With that money, Western Watersheds Project and Oregon Natural Desert Association have access to the cash, essentially, to buy into the ranching business. Once they buy grazing permits off other ranchers, they plan to take that federal land off the grazing market.

This is a market-based approach to conservation that is used in other arenas, too. In logging, fishing and land development, I’ve noticed environmental groups buying into the business to do their own style of natural resource management.

For example, many land trusts buy tracts of farm and timberland and set them aside for conservation. They also pay to put conservation easements on properties slated for development to protect waterways and habitat. Portland-based Ecotrust is in the for-profit logging business. How did that happen? Simple. They bought timberland and started managing it to show how conservation-based forestry can still be profitable.

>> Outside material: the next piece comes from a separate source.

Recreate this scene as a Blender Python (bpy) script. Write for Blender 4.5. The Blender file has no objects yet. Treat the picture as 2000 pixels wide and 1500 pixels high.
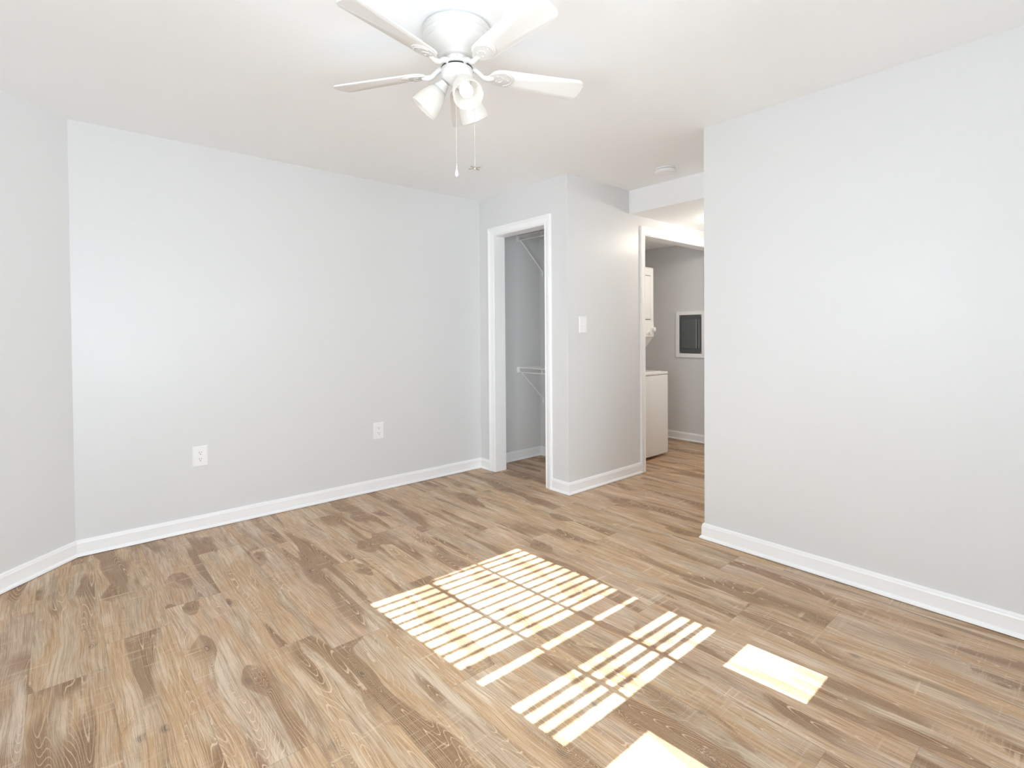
import bpy, bmesh, math, random
from mathutils import Vector, Matrix
random.seed(7)
SC = bpy.context.scene
COL = SC.collection
PI = math.pi
R = math.radians

# ------------------------------------------------------------------ camera
H = 2.44
CAM_F, CAM_CY, YAW, PITCH, ROLL, CAM_H = 1017.92, 664.65, 0.854761, -0.0146008, -0.00737928, 1.23896
cd = bpy.data.cameras.new('camera'); cam = bpy.data.objects.new('camera', cd); COL.objects.link(cam)
cd.sensor_fit = 'HORIZONTAL'; cd.sensor_width = 36.0
cd.lens = CAM_F / 2000 * 36.0
cd.shift_y = -(750 - CAM_CY) / 2000
cd.clip_start = 0.02
fw = Vector((math.cos(YAW)*math.cos(PITCH), math.sin(YAW)*math.cos(PITCH), math.sin(PITCH)))
rt = Vector((math.sin(YAW), -math.cos(YAW), 0)); up = rt.cross(fw)
r2 = rt*math.cos(ROLL) + up*math.sin(ROLL); u2 = -rt*math.sin(ROLL) + up*math.cos(ROLL)
m = Matrix((r2, u2, -fw)).transposed().to_4x4(); m.translation = Vector((0, 0, CAM_H))
cam.matrix_world = m
SC.camera = cam

# ------------------------------------------------------------------ colour management, sampling
SC.view_settings.view_transform = 'Standard'
SC.view_settings.look = 'None'
SC.view_settings.gamma = 1
SC.view_settings.use_curve_mapping = False
SC.view_settings.exposure = 1.45
SC.cycles.use_denoising = True
SC.cycles.max_bounces = 14
SC.cycles.diffuse_bounces = 9
SC.cycles.transparent_max_bounces = 12
SC.cycles.caustics_reflective = False
SC.cycles.caustics_refractive = False
SC.cycles.sample_clamp_indirect = 8

# ------------------------------------------------------------------ sky and sun
SKY = 4.2
w = bpy.data.worlds.new('sky'); SC.world = w; w.use_nodes = True
bg = w.node_tree.nodes['Background']
bg.inputs['Strength'].default_value = SKY
_tc = w.node_tree.nodes.new('ShaderNodeTexCoord'); _sp = w.node_tree.nodes.new('ShaderNodeSeparateXYZ')
_mr = w.node_tree.nodes.new('ShaderNodeMapRange'); _mr.inputs['From Min'].default_value = -.06; _mr.inputs['From Max'].default_value = .04
_mx = w.node_tree.nodes.new('ShaderNodeMix'); _mx.data_type = 'RGBA'
_mx.inputs[6].default_value = (.91, .975, 1.07, 1)     # sunlit pale ground
_mx.inputs[7].default_value = (0.89, 0.965, 1.07, 1)     # hazy sky
w.node_tree.links.new(_tc.outputs['Generated'], _sp.inputs[0]); w.node_tree.links.new(_sp.outputs[2], _mr.inputs['Value'])
w.node_tree.links.new(_mr.outputs['Result'], _mx.inputs[0]); w.node_tree.links.new(_mx.outputs[2], bg.inputs['Color'])
TAN_E = 0.73                                   # tangent of the sun's elevation
sd = bpy.data.lights.new('sun', 'SUN'); sun = bpy.data.objects.new('sun', sd); COL.objects.link(sun)
sd.energy = 9.8; sd.color = (0.95, 0.97, 1.03); sd.angle = R(0.2)
sun.rotation_euler = Vector((-0.056, 1.0, -TAN_E)).to_track_quat('-Z', 'Y').to_euler()
sun.location = (2.5, -8, 7)

# ------------------------------------------------------------------ room plan (metres)
YL = 3.802      # long wall on the left
XC = 2.920      # wall with the closet opening
YS = 2.706      # wall with the light switch / laundry opening
XR, YR = 2.899, 1.589   # right wall and its outer corner
XA = 0.0547     # where the 45 degree wall starts
XW = -0.85      # west wall
YB = -0.50      # window wall
XE = 5.75       # hall end
XP = 5.36       # laundry wall with the panel
CY, CX = 3.785, 3.669   # closet inside
WT = 0.12

# ------------------------------------------------------------------ material helpers
def newmat(name):
    m = bpy.data.materials.new(name); m.use_nodes = True
    nt = m.node_tree
    return m, nt, nt.nodes['Principled BSDF']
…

Some groups use similar strategies to protect the ocean, too. Did you know The Nature Conservancy owns seven trawl fishing permits?

The Conservancy puts it this way:

“By holding or directly managing interests in lands and resources, private organizations such as the Conservancy can protect important sites while gaining a seat at the table when local and regional decisions affecting critical habitat are made.”

Of course, in the case of El Paso’s Ruby pipeline deal, the threat of litigation was a major driver in getting money for land conservation. Hence, the plot thickens.

Potential lawsuits from the two environmental groups opposing the pipeline were threatening to delay El Paso’s project and add up to $19 million to their costs. Putting the cash toward conservation – some of which would have been required by regulators anyway – seemed like a faster way to resolve the disputes.

John O’Keeffe, chair of the Public Land Committee for the Oregon Cattlemen’s Association, said he felt El Paso threw the livestock industry “under the bus” in order to build its pipeline.

The pipeline money can only be used to buy grazing permits from willing sellers, among other potential uses for the cash.

But the ranching community out West has seen Western Watershed Project challenge thousands of grazing permits in court and, O’Keefe argues, make willing sellers out of previously not-so willing:

“You know through this litigation process these groups will create a situation where these ranchers can be in a real bind, and you know you’ve got mortgages and bills and operating loans and you can become a willing seller though no fault of your own.”